Voice Without Apology
Lush Life hit 475 million YouTube views and changed exactly nothing about how Zara Larsson presents herself publicly: outspoken, unfiltered, and willing to show up to interviews or online moments doing things her label’s PR team definitely didn’t pre-approve. The Swedish pop world tends toward a certain kind of polish, and she has it, but she wears it lightly—like she could take it off at any point and it wouldn’t ruin anything.
Don’t Let Me Be Yours is her pitch for the summer, which is a specific assignment in pop. Summer singles have to work across situations: open car windows, somewhere crowded, the low-stakes pleasure of not having anywhere important to be. Whether a song clears that bar is partly timing and partly something ungovernable—it either fits the season or it doesn’t.

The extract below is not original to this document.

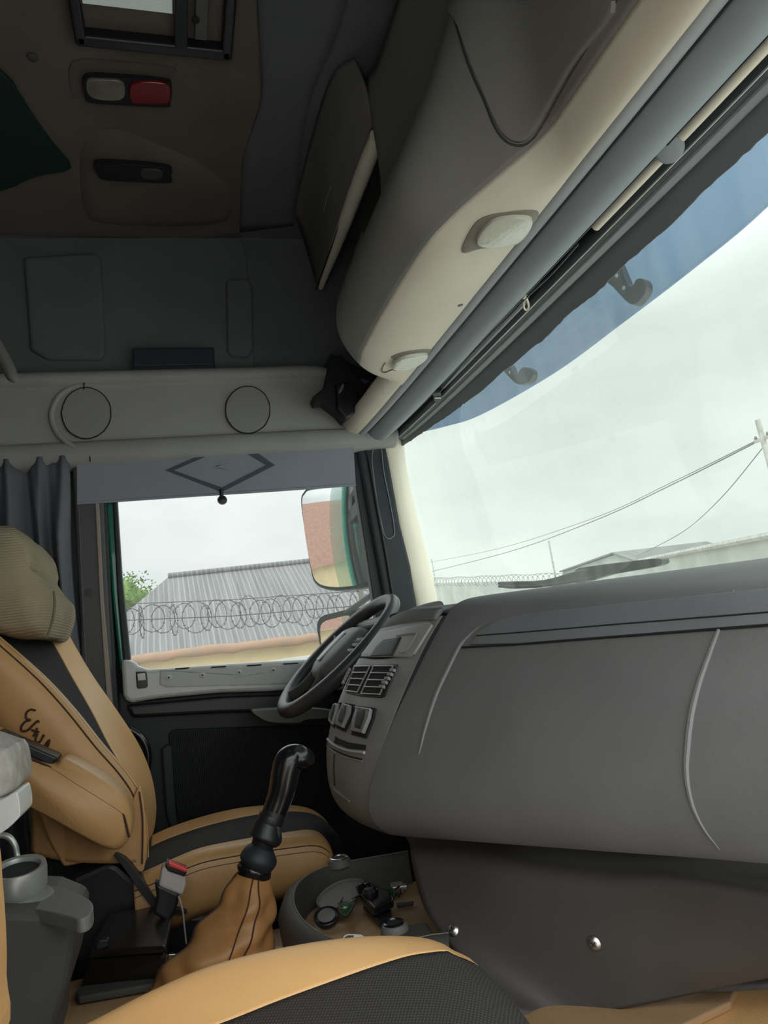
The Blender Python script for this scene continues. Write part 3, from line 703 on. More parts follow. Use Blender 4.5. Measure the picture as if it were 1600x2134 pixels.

This one has the shape of something that wants to.
Her album So Good, out since March, holds up. GQ described her as a vocal chameleon
—meaning she fits herself to the song rather than bending the song to the voice. That’s rarer than it sounds in contemporary pop, where plenty of singers are technically capable but stylistically fixed. Larsson has said she thinks it should just be normal to speak up about things that matter, which is a position so obvious it’s almost embarrassing to need stating, and yet in a pop landscape where having opinions still registers as a personality trait, she stands out.